Jedoch ist es vermutlich als positiv zu bewerten, dass diese Probleme zu einem derart frühen Zeitpunkt aufgetreten sind. Der Grund: Die Verantwortlichen haben einen größeren Spielraum, um das Problem zu lösen und Veränderungen einzuführen. Das wiederum ist bei großen und etablierten Unternehmen wie etwa der Plattform Facebook schwieriger umzusetzen.
Denn im Gaming-Chat-Bereich gilt Discord noch als kleiner Player, obwohl rund 90 Millionen User registriert sind. Und das verwundert auch nicht weiter, wenn man die absoluten Zahlen betrachtet: Schließlich gibt es weltweit über 2,6 Milliarden User, die regelmäßig online spielen.
Die beiden Gründer konzentrieren sich nun zunächst aber in erster Linie auf die positiven Effekte. Sie sind der Meinung, dass viele ihrer Erfahrungen und Beziehungen auf dem gemeinsamen Spielen mit Freunden basieren.
Wie Citron sagt, bestehe der Grundsatz des Unternehmens darin, diese Erfahrungen zu mehr Usern zu bringen. Mit der Plattform wollten sie mehr und mehr Menschen schlicht und ergreifend näher zusammenbringen.

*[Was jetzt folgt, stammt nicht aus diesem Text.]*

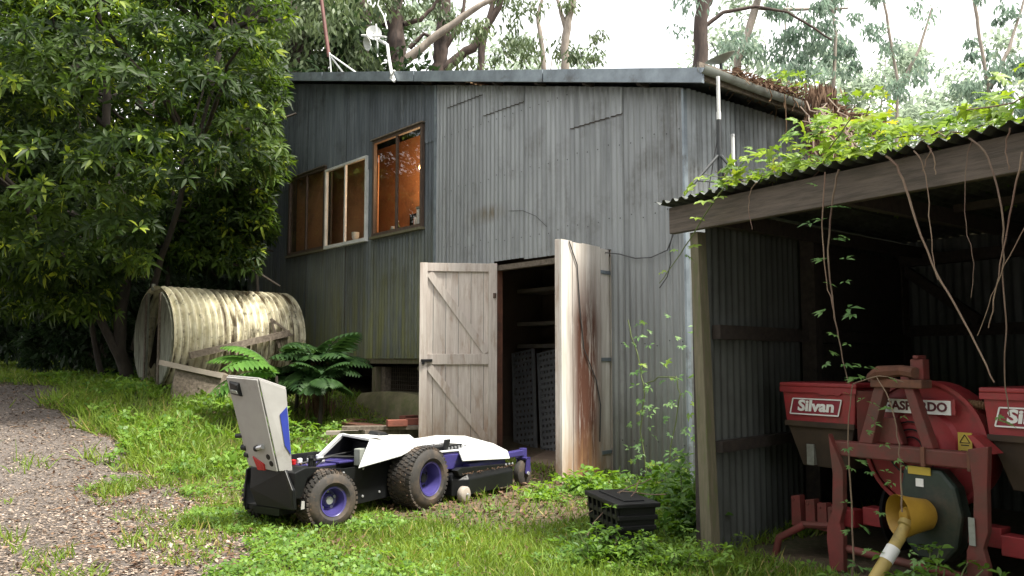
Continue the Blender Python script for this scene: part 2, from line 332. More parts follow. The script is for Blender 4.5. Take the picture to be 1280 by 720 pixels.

Welche Funktionen bietet Discord?
Auf der Plattform finden die Gamer nahezu alle Funktionen, die auch auf Teamspeak oder Skype vorhanden sind. Sie können nicht nur Text- und Sprachkanäle auf den Servern erstellen, sondern auch über Telefonate, Chats oder Gruppen miteinander kommunizieren.
Damit andere Nutzer keinen Einblick in die jeweilige IP-Adresse haben, laufen die Daten über die Discord-Server. Dadurch wird die Gefahr, dass der Rechner eines Nutzers angegriffen werden könnte, auf ein Minimum reduziert.
Seit der Veröffentlichung im Mai 2015 wurde kontinuierlich um verschiedene Funktionen erweitert, beispielsweise ist es seit Dezember 2016 möglich, Discord in eigene Anwendungen zu integrieren.